--- Provided material ---
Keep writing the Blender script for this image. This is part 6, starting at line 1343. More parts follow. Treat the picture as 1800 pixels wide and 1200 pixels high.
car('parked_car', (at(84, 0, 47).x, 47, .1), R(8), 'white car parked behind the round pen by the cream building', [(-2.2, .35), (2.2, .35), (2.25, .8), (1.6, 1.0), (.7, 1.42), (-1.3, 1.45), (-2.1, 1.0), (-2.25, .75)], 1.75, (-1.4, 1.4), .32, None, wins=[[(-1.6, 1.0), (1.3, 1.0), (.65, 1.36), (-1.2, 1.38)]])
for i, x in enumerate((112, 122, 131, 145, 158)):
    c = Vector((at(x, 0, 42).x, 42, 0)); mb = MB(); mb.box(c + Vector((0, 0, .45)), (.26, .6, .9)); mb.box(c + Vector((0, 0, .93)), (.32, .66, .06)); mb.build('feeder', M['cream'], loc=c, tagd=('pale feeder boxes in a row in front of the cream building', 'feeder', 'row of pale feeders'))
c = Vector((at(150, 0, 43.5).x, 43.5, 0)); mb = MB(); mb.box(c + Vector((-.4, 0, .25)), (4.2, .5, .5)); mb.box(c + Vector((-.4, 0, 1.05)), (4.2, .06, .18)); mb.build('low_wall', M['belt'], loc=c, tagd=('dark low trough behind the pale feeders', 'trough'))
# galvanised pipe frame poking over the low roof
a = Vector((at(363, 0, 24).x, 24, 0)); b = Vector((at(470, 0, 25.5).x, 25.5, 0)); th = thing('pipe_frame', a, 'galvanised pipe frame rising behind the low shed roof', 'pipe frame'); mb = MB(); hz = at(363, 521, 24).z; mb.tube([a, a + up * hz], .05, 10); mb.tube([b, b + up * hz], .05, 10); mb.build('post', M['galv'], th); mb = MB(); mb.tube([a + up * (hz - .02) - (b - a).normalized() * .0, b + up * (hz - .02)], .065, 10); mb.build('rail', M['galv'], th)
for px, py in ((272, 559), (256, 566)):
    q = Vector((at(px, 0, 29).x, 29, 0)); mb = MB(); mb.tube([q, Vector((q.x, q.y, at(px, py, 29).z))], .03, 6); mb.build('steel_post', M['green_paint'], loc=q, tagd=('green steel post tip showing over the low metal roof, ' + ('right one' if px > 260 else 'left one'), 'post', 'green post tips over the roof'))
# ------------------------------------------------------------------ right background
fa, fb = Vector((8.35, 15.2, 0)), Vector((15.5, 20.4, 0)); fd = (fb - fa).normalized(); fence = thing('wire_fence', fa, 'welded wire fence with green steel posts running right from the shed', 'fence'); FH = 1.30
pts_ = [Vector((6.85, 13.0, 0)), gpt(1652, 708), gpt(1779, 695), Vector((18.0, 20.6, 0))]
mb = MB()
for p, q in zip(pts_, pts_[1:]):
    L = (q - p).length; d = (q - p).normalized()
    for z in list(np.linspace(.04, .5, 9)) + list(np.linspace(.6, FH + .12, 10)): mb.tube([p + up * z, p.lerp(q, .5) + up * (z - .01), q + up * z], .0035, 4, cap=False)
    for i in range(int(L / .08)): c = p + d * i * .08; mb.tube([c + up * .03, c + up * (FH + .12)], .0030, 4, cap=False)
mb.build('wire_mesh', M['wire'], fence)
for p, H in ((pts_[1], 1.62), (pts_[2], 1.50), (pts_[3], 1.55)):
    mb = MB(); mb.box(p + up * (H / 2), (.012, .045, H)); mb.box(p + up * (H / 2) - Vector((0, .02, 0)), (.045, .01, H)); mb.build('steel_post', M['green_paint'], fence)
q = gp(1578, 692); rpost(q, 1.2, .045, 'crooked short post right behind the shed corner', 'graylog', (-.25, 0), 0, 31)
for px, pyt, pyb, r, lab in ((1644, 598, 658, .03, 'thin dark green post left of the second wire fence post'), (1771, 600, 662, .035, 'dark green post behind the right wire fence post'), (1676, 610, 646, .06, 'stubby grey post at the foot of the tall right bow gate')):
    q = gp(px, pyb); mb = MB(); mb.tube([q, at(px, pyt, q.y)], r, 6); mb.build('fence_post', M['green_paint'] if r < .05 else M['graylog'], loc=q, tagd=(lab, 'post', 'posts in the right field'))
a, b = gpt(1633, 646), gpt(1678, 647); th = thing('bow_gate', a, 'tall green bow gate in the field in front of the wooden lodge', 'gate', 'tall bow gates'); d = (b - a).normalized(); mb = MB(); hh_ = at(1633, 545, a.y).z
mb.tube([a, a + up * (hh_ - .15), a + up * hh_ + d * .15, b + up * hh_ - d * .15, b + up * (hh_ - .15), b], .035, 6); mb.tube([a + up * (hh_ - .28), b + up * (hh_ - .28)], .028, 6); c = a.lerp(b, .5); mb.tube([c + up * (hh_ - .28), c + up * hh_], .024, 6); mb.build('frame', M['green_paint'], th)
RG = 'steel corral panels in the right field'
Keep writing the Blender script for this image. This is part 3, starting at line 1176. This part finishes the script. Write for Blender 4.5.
---
■ Task details
Respond with the number of lines containing "writing" and no additional words.

■ Expected output
2